Luxe balzalen: Toyota Alphard en Vellfire
De Alphard? De kans dat je er eens eentje gezien hebt is hier niet zo groot, maar al in 2002 presenteerde Toyota in het thuisland de eerste generatie van dit luchtkasteel, een bijna vijf meter lange MPV met een 2,9 meter lange wielbasis. Tot 2007 was hij verkrijgbaar, waarna hij werd opgevolgd door een in tweeën geknipte nieuwe generatie. De Alphard was in z'n nieuwe gedaante namelijk ook als Vellfire te krijgen. De Alphard was de conservatieve, elegante versie. De Vellfire moest de liefhebber van sportiever smoelwerk aan zich binden. Met deze hagelnieuwe generatie wordt die lijn voortgezet.
Onderhuids zijn dus ook de nieuwe Alphard en Vellfire identiek aan elkaar. De Alphard krijgt een grote, wat pompeus front mee die de kolos een luxues voorkomen moet geven. De Vellfire oogt stukken brutaler en beschikt zelfs over een soort spoilerwerk rondom. Ook z'n lichtunits zijn overduidelijk anders dan die van z'n broer. Beide ruimtewonders beschikken opnieuw van de bijzondere B-stijl, een designelement dat we ook op de tweede generatie zagen (foto 12).
De ruime Japanners zijn vanbinnen behoorlijk te verbouwen. De stoelen zijn onafhankelijk van elkaar te verschuiven en de achterste exemplaren lijken vrij eenvoudig in elkaar te klappen te zijn. Het interieur is in vele smaken uit te voeren, en het is duidelijk dat Toyota voor een luxueus sfeertje gaat. We zien houten klaptafeltjes, bedieningselementen in het plafond en armsteuntjes.

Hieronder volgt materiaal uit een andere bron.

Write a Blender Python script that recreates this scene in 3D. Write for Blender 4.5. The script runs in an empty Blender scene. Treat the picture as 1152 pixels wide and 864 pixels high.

Toyota heeft een 2,5-liter viercilinder met 180 pk en wie meer vermogen wenst kan een smeuïge 3,5-liter V6 met 276 pk bestellen. Uiteraard staat er ook een hybride aandrijflijn op de menukaart. Deze bestaat over een 150 pk sterke 2,5-liter vierpitter die volgens het Atkinson-principe loopt die is gekoppeld aan twee elektromotoren. Het voorste exemplaar is 141 pk sterk, het exemplaar achterin schopt het tot 67 pk. Volgens Toyota neemt het duo als Hybrid met 5,1 l/100 km genoegen.